GIVEN TASK - Print the full listing exactly.

Scene script records -
>> START

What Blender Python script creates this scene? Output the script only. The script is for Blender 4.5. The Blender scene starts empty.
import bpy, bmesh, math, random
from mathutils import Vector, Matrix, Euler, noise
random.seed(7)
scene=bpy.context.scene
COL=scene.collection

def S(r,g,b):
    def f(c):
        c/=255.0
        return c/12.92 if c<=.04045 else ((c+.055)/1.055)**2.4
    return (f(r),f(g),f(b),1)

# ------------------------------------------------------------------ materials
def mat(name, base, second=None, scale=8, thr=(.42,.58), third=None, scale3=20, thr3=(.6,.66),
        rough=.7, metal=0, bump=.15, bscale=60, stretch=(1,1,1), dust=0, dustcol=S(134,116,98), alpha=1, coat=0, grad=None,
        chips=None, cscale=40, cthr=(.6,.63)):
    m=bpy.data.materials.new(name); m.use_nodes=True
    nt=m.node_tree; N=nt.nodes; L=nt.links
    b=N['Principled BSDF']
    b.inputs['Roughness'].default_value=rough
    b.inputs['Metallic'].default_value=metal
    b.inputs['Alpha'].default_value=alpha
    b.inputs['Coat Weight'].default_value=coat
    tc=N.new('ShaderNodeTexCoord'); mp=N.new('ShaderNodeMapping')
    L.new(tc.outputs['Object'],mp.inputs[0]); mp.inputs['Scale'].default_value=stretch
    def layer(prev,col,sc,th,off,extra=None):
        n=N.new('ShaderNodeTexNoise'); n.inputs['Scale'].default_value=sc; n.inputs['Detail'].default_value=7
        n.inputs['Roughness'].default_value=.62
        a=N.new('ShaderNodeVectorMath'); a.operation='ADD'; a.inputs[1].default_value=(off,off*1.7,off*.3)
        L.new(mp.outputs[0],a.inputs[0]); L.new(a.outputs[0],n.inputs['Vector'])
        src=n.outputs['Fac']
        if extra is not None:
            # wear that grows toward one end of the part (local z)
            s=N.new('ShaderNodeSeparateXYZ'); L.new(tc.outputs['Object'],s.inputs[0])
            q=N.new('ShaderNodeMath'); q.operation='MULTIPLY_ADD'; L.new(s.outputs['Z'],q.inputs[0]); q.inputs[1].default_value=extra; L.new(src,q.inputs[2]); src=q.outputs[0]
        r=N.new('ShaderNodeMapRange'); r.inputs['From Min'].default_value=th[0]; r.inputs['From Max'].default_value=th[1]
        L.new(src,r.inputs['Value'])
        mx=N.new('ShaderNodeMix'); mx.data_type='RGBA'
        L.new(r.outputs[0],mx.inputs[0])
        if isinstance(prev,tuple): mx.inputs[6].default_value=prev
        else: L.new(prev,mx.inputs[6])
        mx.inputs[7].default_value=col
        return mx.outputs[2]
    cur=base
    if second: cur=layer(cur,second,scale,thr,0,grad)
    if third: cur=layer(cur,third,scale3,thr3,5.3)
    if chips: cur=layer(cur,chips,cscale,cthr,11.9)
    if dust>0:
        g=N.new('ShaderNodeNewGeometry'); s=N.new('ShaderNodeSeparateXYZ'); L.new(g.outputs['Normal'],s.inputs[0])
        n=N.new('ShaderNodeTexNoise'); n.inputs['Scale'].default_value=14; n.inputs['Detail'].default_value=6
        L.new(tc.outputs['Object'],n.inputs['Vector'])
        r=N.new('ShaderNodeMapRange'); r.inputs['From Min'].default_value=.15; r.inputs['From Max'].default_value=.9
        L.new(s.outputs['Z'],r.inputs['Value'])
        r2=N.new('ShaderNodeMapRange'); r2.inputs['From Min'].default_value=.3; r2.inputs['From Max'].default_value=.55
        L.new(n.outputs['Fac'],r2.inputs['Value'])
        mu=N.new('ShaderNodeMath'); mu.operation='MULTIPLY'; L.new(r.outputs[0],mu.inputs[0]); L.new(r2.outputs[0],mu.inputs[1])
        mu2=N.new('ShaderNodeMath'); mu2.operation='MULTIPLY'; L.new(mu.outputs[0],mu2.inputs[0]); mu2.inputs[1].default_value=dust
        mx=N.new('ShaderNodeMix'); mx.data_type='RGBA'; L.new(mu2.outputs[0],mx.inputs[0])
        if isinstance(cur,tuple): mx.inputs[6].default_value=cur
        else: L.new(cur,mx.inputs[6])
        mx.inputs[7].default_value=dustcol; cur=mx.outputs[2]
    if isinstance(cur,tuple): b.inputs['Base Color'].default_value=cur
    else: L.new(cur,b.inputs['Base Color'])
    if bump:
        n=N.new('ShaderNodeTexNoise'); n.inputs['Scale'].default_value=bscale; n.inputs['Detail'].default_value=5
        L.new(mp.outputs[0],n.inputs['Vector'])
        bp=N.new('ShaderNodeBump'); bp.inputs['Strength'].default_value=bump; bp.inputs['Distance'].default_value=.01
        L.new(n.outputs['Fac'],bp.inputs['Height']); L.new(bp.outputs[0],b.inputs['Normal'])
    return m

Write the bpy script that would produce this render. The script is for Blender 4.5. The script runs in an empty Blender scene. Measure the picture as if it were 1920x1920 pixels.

>> END

ANSWER BELOW -
What Blender Python script creates this scene? Output the script only. The script is for Blender 4.5. The Blender scene starts empty.
import bpy, bmesh, math, random
from mathutils import Vector, Matrix, Euler, noise
random.seed(7)
scene=bpy.context.scene
COL=scene.collection

def S(r,g,b):
    def f(c):
        c/=255.0
        return c/12.92 if c<=.04045 else ((c+.055)/1.055)**2.4
    return (f(r),f(g),f(b),1)

# ------------------------------------------------------------------ materials
def mat(name, base, second=None, scale=8, thr=(.42,.58), third=None, scale3=20, thr3=(.6,.66),
        rough=.7, metal=0, bump=.15, bscale=60, stretch=(1,1,1), dust=0, dustcol=S(134,116,98), alpha=1, coat=0, grad=None,
        chips=None, cscale=40, cthr=(.6,.63)):
    m=bpy.data.materials.new(name); m.use_nodes=True
    nt=m.node_tree; N=nt.nodes; L=nt.links
    b=N['Principled BSDF']
    b.inputs['Roughness'].default_value=rough
    b.inputs['Metallic'].default_value=metal
    b.inputs['Alpha'].default_value=alpha
    b.inputs['Coat Weight'].default_value=coat
    tc=N.new('ShaderNodeTexCoord'); mp=N.new('ShaderNodeMapping')
    L.new(tc.outputs['Object'],mp.inputs[0]); mp.inputs['Scale'].default_value=stretch
    def layer(prev,col,sc,th,off,extra=None):
        n=N.new('ShaderNodeTexNoise'); n.inputs['Scale'].default_value=sc; n.inputs['Detail'].default_value=7
        n.inputs['Roughness'].default_value=.62
        a=N.new('ShaderNodeVectorMath'); a.operation='ADD'; a.inputs[1].default_value=(off,off*1.7,off*.3)
        L.new(mp.outputs[0],a.inputs[0]); L.new(a.outputs[0],n.inputs['Vector'])
        src=n.outputs['Fac']
        if extra is not None:
            # wear that grows toward one end of the part (local z)
            s=N.new('ShaderNodeSeparateXYZ'); L.new(tc.outputs['Object'],s.inputs[0])
            q=N.new('ShaderNodeMath'); q.operation='MULTIPLY_ADD'; L.new(s.outputs['Z'],q.inputs[0]); q.inputs[1].default_value=extra; L.new(src,q.inputs[2]); src=q.outputs[0]
        r=N.new('ShaderNodeMapRange'); r.inputs['From Min'].default_value=th[0]; r.inputs['From Max'].default_value=th[1]
        L.new(src,r.inputs['Value'])
        mx=N.new('ShaderNodeMix'); mx.data_type='RGBA'
        L.new(r.outputs[0],mx.inputs[0])
        if isinstance(prev,tuple): mx.inputs[6].default_value=prev
        else: L.new(prev,mx.inputs[6])
        mx.inputs[7].default_value=col
        return mx.outputs[2]
    cur=base
    if second: cur=layer(cur,second,scale,thr,0,grad)
    if third: cur=layer(cur,third,scale3,thr3,5.3)
    if chips: cur=layer(cur,chips,cscale,cthr,11.9)
    if dust>0:
        g=N.new('ShaderNodeNewGeometry'); s=N.new('ShaderNodeSeparateXYZ'); L.new(g.outputs['Normal'],s.inputs[0])
        n=N.new('ShaderNodeTexNoise'); n.inputs['Scale'].default_value=14; n.inputs['Detail'].default_value=6
        L.new(tc.outputs['Object'],n.inputs['Vector'])
        r=N.new('ShaderNodeMapRange'); r.inputs['From Min'].default_value=.15; r.inputs['From Max'].default_value=.9
        L.new(s.outputs['Z'],r.inputs['Value'])
        r2=N.new('ShaderNodeMapRange'); r2.inputs['From Min'].default_value=.3; r2.inputs['From Max'].default_value=.55
        L.new(n.outputs['Fac'],r2.inputs['Value'])
        mu=N.new('ShaderNodeMath'); mu.operation='MULTIPLY'; L.new(r.outputs[0],mu.inputs[0]); L.new(r2.outputs[0],mu.inputs[1])
        mu2=N.new('ShaderNodeMath'); mu2.operation='MULTIPLY'; L.new(mu.outputs[0],mu2.inputs[0]); mu2.inputs[1].default_value=dust
        mx=N.new('ShaderNodeMix'); mx.data_type='RGBA'; L.new(mu2.outputs[0],mx.inputs[0])
        if isinstance(cur,tuple): mx.inputs[6].default_value=cur
        else: L.new(cur,mx.inputs[6])
        mx.inputs[7].default_value=dustcol; cur=mx.outputs[2]
    if isinstance(cur,tuple): b.inputs['Base Color'].default_value=cur
    else: L.new(cur,b.inputs['Base Color'])
    if bump:
        n=N.new('ShaderNodeTexNoise'); n.inputs['Scale'].default_value=bscale; n.inputs['Detail'].default_value=5
        L.new(mp.outputs[0],n.inputs['Vector'])
        bp=N.new('ShaderNodeBump'); bp.inputs['Strength'].default_value=bump; bp.inputs['Distance'].default_value=.01
        L.new(n.outputs['Fac'],bp.inputs['Height']); L.new(bp.outputs[0],b.inputs['Normal'])
    return m

Write the bpy script that would produce this render. The script is for Blender 4.5. The script runs in an empty Blender scene. Measure the picture as if it were 1920x1920 pixels.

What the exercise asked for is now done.